To make matters worse, when you use the developer console in Chrome or Firefox, Shadow Root elements don’t look like normal elements. This means that developers have to learn how to debug their CSS all over again.

Screenshot of the developer tools when a Shadow Root is in the page

"What the hell is ':host' !?!"

Developers

A good rule of thumb for a developer-centric product like Cord is that if developers don’t know what your thing is… you’re not really doing the thing. So we learned.

Act III: CSS variables will save us!

A meme image of a car swerving off the highway

We weren’t ready to throw in the towel on having good isolation, so next we tried using CSS variables as a way to give just-enough control of the look and feel to the developers building with Cord. This worked pretty well at first. That is… until it didn’t.

Act IV: CSS variables are killing us

Woody and Buzz Lightyear meme

What we discovered was that it was never enough control. Every time we thought we’d given the right amount of CSS variables access, we discovered that developers were doing something juuuuust a bit outside of what we’d wired up variables for. By the tenth-out-of-ten customer integrations where we had to add new CSS variables, we could see this approach wasn’t working. If we kept going, we’d just end up rebuilding the entire CSS spec in CSS variables.

Act V: CSS Parts will save us!

Man in glasses with butterfly meme

You know how the old saying goes:

Fool me once, shame on… shame on you. Fool me… can’t get fooled again.” – Gandalf

Before we dove into using CSS Parts, we took it on a little spin. Turns out, CSS Parts don’t even make it off the run way.

CSS
cord-floating-threads::part(button):first-child {
  color: red;
}

A basic piece of CSS like this is unsupported by CSS Parts. Why? Because CSS Parts do not permit “structural” selectors (i.e. :first-child). Which makes sense if you’re trying to carefully protect your stuff from… everyone and everything. If you want to actually give developers the ability to use CSS as they know it, CSS Parts are basically unusable.

Since we’re building a UI library for chat and commenting, web developers have to be able to use the CSS they already know. If they can’t, we’re dead in the water. It’s a non-starter.

Act VI: The hero returns transformed

Man draws 25 in Uno

In the end, we stepped back and thought hard about whether or not we were solving a real problem with ShadowDOM. Sure, if we didn’t have it, there’s some risk of the page breaking us. And some possiblity of our stuff breaking the page. And if that happens…

Well, honestly, it doesn’t actually happen that much.

And if it does, if we don’t have a ShadowDOM, you can just use the standard Chrome/Firefox developer tools to debug the issue. Because it’s just run-of-the-mill vanilla CSS, debugging it is something every web developer already knows how to do. No learning curve.

But it is work. A lot more than 25 Uno cards worth of work.
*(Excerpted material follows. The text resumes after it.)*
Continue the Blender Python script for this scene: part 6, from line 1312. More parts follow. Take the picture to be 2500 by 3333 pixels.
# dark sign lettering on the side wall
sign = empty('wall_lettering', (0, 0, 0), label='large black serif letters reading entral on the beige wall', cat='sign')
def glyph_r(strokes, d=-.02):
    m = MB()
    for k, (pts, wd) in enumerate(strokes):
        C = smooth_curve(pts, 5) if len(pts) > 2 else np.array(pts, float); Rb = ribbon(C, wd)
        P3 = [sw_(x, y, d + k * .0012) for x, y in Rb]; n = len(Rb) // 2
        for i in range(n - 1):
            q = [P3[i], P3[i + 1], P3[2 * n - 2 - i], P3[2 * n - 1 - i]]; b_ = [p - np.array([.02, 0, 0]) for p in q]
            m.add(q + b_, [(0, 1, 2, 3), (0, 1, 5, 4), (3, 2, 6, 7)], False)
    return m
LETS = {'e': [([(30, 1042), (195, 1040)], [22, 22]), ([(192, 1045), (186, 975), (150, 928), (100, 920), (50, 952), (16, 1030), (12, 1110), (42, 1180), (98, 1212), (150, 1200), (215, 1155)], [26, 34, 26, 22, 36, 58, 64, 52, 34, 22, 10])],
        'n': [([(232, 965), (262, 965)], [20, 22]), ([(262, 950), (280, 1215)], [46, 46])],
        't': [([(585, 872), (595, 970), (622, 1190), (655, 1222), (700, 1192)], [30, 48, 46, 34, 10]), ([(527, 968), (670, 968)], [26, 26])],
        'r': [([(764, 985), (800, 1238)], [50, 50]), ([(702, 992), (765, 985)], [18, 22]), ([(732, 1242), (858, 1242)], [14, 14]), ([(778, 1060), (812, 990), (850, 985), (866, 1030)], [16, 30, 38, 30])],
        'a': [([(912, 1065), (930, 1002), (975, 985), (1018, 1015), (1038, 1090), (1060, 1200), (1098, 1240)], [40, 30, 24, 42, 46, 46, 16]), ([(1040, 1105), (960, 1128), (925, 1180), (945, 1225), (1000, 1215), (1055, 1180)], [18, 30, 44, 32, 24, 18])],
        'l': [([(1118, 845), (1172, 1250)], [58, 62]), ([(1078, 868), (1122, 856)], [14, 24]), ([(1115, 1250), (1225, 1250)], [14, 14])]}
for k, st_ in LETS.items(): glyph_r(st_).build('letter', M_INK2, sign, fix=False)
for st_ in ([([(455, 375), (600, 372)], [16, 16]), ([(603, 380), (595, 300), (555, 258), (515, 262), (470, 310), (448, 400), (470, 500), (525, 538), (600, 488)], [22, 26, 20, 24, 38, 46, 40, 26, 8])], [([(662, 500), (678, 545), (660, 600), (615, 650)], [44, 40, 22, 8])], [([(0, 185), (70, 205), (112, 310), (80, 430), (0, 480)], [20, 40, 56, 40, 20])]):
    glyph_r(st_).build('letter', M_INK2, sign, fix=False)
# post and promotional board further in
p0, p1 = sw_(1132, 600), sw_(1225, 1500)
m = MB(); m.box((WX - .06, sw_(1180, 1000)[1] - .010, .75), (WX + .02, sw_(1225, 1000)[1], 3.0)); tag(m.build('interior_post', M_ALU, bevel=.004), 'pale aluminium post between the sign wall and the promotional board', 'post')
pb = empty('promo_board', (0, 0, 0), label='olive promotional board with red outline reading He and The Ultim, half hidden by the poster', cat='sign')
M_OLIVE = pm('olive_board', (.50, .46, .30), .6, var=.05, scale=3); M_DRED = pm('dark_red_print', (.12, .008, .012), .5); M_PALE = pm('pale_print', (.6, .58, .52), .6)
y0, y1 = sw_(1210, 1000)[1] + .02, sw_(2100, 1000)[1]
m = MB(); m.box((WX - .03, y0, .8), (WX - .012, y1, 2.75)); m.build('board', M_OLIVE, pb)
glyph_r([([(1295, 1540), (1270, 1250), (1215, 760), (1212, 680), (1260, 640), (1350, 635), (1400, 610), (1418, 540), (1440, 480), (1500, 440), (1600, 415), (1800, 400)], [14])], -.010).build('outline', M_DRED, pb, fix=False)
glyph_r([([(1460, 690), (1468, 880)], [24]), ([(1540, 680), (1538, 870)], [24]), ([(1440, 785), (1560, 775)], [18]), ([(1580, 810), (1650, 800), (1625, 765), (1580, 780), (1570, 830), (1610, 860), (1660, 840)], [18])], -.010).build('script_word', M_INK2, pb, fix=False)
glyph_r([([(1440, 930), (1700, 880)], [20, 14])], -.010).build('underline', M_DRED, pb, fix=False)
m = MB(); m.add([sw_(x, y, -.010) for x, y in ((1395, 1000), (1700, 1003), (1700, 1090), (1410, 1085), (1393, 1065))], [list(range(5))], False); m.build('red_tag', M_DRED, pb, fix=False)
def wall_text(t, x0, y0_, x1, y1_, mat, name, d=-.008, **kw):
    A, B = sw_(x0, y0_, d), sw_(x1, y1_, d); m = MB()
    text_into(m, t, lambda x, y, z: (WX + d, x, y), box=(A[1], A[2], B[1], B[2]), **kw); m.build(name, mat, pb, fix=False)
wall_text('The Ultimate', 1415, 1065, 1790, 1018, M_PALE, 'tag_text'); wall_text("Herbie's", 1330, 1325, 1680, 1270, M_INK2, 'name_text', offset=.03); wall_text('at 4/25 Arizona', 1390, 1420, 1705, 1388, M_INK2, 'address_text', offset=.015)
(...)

But I’m very proud to share that our team has moved this mountain already. We’ve migrated all of our key UI components for messaging, chat threads, and presence away from the ShadowDOM. Now we’re using vanilla CSS classnames and open WebComponents.

This means that when you’re a web developer using Cord, you get to use whatever CSS framework you like. All of your structural selectors like :first-child etc. all work. Whether you use SCSS or newer tech like Vanilla Extract, as long as you’re putting CSS rules into the page, you can style Cord’s UI to your liking. It was hard work to get here, but we’re building a killer SDK for adding chat and commenting and real-time collaboration to any app. Making app developers’ lives easier is worth working hard for.